:: Record set
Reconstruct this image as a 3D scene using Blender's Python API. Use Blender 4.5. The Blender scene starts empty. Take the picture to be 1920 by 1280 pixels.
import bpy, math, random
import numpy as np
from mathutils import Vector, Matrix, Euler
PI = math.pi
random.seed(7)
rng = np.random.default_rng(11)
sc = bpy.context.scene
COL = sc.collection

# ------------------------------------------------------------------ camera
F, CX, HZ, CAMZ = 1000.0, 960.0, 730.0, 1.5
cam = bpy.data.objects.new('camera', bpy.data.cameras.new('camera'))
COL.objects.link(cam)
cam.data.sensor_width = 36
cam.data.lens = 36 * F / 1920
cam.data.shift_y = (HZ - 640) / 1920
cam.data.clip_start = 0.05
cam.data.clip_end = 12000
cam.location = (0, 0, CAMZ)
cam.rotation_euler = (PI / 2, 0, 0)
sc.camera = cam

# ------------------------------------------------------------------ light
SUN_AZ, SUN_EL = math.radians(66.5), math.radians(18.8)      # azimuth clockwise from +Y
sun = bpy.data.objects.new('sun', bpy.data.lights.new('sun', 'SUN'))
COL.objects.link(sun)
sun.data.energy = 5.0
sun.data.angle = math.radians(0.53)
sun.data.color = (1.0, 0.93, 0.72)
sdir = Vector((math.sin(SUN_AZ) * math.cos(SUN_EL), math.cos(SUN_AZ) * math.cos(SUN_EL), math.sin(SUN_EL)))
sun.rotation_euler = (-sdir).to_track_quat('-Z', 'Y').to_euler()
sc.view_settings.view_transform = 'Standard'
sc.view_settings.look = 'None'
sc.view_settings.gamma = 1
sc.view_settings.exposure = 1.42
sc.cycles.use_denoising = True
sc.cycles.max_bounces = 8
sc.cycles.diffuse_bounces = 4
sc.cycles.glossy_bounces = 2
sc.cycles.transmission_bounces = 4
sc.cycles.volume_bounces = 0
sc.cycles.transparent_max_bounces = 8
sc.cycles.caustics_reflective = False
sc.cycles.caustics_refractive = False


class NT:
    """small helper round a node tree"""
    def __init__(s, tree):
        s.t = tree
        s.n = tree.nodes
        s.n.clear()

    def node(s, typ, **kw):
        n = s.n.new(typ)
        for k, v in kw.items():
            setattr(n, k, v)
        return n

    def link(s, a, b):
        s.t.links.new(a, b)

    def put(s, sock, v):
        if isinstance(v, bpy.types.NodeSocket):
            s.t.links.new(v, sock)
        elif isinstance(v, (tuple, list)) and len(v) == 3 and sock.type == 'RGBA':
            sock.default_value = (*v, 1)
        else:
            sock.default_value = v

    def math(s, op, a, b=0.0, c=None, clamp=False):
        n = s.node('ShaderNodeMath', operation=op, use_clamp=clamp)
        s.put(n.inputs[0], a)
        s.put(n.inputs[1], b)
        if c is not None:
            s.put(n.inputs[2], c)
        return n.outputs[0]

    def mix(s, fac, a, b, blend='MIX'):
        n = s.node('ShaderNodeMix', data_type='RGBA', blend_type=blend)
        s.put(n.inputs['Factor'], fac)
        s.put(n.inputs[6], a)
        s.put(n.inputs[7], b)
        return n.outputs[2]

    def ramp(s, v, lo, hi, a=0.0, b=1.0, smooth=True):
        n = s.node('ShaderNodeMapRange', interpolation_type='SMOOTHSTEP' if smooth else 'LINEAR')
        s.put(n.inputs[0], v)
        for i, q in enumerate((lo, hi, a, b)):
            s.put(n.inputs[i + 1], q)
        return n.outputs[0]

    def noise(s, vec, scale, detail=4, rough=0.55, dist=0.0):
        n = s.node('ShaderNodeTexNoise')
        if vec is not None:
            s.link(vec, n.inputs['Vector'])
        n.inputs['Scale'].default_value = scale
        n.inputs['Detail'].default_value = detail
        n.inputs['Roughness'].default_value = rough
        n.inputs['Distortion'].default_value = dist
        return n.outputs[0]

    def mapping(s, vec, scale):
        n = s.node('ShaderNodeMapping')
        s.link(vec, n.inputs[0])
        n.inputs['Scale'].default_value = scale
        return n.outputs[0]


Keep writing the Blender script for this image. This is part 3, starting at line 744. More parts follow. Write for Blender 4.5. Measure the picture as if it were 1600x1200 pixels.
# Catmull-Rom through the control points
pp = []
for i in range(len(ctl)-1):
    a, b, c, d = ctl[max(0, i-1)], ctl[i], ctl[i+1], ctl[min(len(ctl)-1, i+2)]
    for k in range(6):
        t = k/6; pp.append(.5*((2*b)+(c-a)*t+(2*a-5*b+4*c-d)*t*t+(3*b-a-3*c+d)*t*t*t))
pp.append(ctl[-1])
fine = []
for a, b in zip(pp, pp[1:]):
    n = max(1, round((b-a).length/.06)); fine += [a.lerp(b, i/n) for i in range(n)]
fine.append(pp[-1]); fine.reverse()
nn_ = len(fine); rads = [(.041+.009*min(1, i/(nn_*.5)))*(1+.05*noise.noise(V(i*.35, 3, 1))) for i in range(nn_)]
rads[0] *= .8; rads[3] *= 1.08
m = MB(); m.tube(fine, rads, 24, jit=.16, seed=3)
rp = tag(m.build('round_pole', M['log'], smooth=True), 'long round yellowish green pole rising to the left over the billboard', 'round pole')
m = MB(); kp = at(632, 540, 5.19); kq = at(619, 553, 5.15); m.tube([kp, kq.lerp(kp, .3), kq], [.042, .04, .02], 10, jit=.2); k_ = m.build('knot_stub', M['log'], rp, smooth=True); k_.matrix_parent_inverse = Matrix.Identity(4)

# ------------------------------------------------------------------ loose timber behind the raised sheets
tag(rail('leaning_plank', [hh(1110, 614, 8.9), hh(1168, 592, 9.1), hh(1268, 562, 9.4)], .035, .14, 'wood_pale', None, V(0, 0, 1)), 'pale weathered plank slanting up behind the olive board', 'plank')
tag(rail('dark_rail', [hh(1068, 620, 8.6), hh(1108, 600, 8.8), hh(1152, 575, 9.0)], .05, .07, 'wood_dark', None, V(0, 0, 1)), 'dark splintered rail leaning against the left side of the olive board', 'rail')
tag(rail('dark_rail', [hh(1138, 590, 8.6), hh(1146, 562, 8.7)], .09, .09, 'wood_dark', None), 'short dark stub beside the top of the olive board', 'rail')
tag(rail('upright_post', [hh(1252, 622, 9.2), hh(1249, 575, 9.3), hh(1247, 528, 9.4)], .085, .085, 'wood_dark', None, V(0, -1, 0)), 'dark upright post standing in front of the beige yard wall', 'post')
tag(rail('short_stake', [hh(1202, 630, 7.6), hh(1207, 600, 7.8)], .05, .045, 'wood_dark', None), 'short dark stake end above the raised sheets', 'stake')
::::
Each entry must be reproduced verbatim.

Reconstruct this image as a 3D scene using Blender's Python API. Use Blender 4.5. The Blender scene starts empty. Take the picture to be 1920 by 1280 pixels.
import bpy, math, random
import numpy as np
from mathutils import Vector, Matrix, Euler
PI = math.pi
random.seed(7)
rng = np.random.default_rng(11)
sc = bpy.context.scene
COL = sc.collection

# ------------------------------------------------------------------ camera
F, CX, HZ, CAMZ = 1000.0, 960.0, 730.0, 1.5
cam = bpy.data.objects.new('camera', bpy.data.cameras.new('camera'))
COL.objects.link(cam)
cam.data.sensor_width = 36
cam.data.lens = 36 * F / 1920
cam.data.shift_y = (HZ - 640) / 1920
cam.data.clip_start = 0.05
cam.data.clip_end = 12000
cam.location = (0, 0, CAMZ)
cam.rotation_euler = (PI / 2, 0, 0)
sc.camera = cam

# ------------------------------------------------------------------ light
SUN_AZ, SUN_EL = math.radians(66.5), math.radians(18.8)      # azimuth clockwise from +Y
sun = bpy.data.objects.new('sun', bpy.data.lights.new('sun', 'SUN'))
COL.objects.link(sun)
sun.data.energy = 5.0
sun.data.angle = math.radians(0.53)
sun.data.color = (1.0, 0.93, 0.72)
sdir = Vector((math.sin(SUN_AZ) * math.cos(SUN_EL), math.cos(SUN_AZ) * math.cos(SUN_EL), math.sin(SUN_EL)))
sun.rotation_euler = (-sdir).to_track_quat('-Z', 'Y').to_euler()
sc.view_settings.view_transform = 'Standard'
sc.view_settings.look = 'None'
sc.view_settings.gamma = 1
sc.view_settings.exposure = 1.42
sc.cycles.use_denoising = True
sc.cycles.max_bounces = 8
sc.cycles.diffuse_bounces = 4
sc.cycles.glossy_bounces = 2
sc.cycles.transmission_bounces = 4
sc.cycles.volume_bounces = 0
sc.cycles.transparent_max_bounces = 8
sc.cycles.caustics_reflective = False
sc.cycles.caustics_refractive = False


class NT:
    """small helper round a node tree"""
    def __init__(s, tree):
        s.t = tree
        s.n = tree.nodes
        s.n.clear()

    def node(s, typ, **kw):
        n = s.n.new(typ)
        for k, v in kw.items():
            setattr(n, k, v)
        return n

    def link(s, a, b):
        s.t.links.new(a, b)

    def put(s, sock, v):
        if isinstance(v, bpy.types.NodeSocket):
            s.t.links.new(v, sock)
        elif isinstance(v, (tuple, list)) and len(v) == 3 and sock.type == 'RGBA':
            sock.default_value = (*v, 1)
        else:
            sock.default_value = v

    def math(s, op, a, b=0.0, c=None, clamp=False):
        n = s.node('ShaderNodeMath', operation=op, use_clamp=clamp)
        s.put(n.inputs[0], a)
        s.put(n.inputs[1], b)
        if c is not None:
            s.put(n.inputs[2], c)
        return n.outputs[0]

    def mix(s, fac, a, b, blend='MIX'):
        n = s.node('ShaderNodeMix', data_type='RGBA', blend_type=blend)
        s.put(n.inputs['Factor'], fac)
        s.put(n.inputs[6], a)
        s.put(n.inputs[7], b)
        return n.outputs[2]

    def ramp(s, v, lo, hi, a=0.0, b=1.0, smooth=True):
        n = s.node('ShaderNodeMapRange', interpolation_type='SMOOTHSTEP' if smooth else 'LINEAR')
        s.put(n.inputs[0], v)
        for i, q in enumerate((lo, hi, a, b)):
            s.put(n.inputs[i + 1], q)
        return n.outputs[0]

    def noise(s, vec, scale, detail=4, rough=0.55, dist=0.0):
        n = s.node('ShaderNodeTexNoise')
        if vec is not None:
            s.link(vec, n.inputs['Vector'])
        n.inputs['Scale'].default_value = scale
        n.inputs['Detail'].default_value = detail
        n.inputs['Roughness'].default_value = rough
        n.inputs['Distortion'].default_value = dist
        return n.outputs[0]

    def mapping(s, vec, scale):
        n = s.node('ShaderNodeMapping')
        s.link(vec, n.inputs[0])
        n.inputs['Scale'].default_value = scale
        return n.outputs[0]


Keep writing the Blender script for this image. This is part 3, starting at line 744. More parts follow. Write for Blender 4.5. Measure the picture as if it were 1600x1200 pixels.
# Catmull-Rom through the control points
pp = []
for i in range(len(ctl)-1):
    a, b, c, d = ctl[max(0, i-1)], ctl[i], ctl[i+1], ctl[min(len(ctl)-1, i+2)]
    for k in range(6):
        t = k/6; pp.append(.5*((2*b)+(c-a)*t+(2*a-5*b+4*c-d)*t*t+(3*b-a-3*c+d)*t*t*t))
pp.append(ctl[-1])
fine = []
for a, b in zip(pp, pp[1:]):
    n = max(1, round((b-a).length/.06)); fine += [a.lerp(b, i/n) for i in range(n)]
fine.append(pp[-1]); fine.reverse()
nn_ = len(fine); rads = [(.041+.009*min(1, i/(nn_*.5)))*(1+.05*noise.noise(V(i*.35, 3, 1))) for i in range(nn_)]
rads[0] *= .8; rads[3] *= 1.08
m = MB(); m.tube(fine, rads, 24, jit=.16, seed=3)
rp = tag(m.build('round_pole', M['log'], smooth=True), 'long round yellowish green pole rising to the left over the billboard', 'round pole')
m = MB(); kp = at(632, 540, 5.19); kq = at(619, 553, 5.15); m.tube([kp, kq.lerp(kp, .3), kq], [.042, .04, .02], 10, jit=.2); k_ = m.build('knot_stub', M['log'], rp, smooth=True); k_.matrix_parent_inverse = Matrix.Identity(4)

# ------------------------------------------------------------------ loose timber behind the raised sheets
tag(rail('leaning_plank', [hh(1110, 614, 8.9), hh(1168, 592, 9.1), hh(1268, 562, 9.4)], .035, .14, 'wood_pale', None, V(0, 0, 1)), 'pale weathered plank slanting up behind the olive board', 'plank')
tag(rail('dark_rail', [hh(1068, 620, 8.6), hh(1108, 600, 8.8), hh(1152, 575, 9.0)], .05, .07, 'wood_dark', None, V(0, 0, 1)), 'dark splintered rail leaning against the left side of the olive board', 'rail')
tag(rail('dark_rail', [hh(1138, 590, 8.6), hh(1146, 562, 8.7)], .09, .09, 'wood_dark', None), 'short dark stub beside the top of the olive board', 'rail')
tag(rail('upright_post', [hh(1252, 622, 9.2), hh(1249, 575, 9.3), hh(1247, 528, 9.4)], .085, .085, 'wood_dark', None, V(0, -1, 0)), 'dark upright post standing in front of the beige yard wall', 'post')
tag(rail('short_stake', [hh(1202, 630, 7.6), hh(1207, 600, 7.8)], .05, .045, 'wood_dark', None), 'short dark stake end above the raised sheets', 'stake')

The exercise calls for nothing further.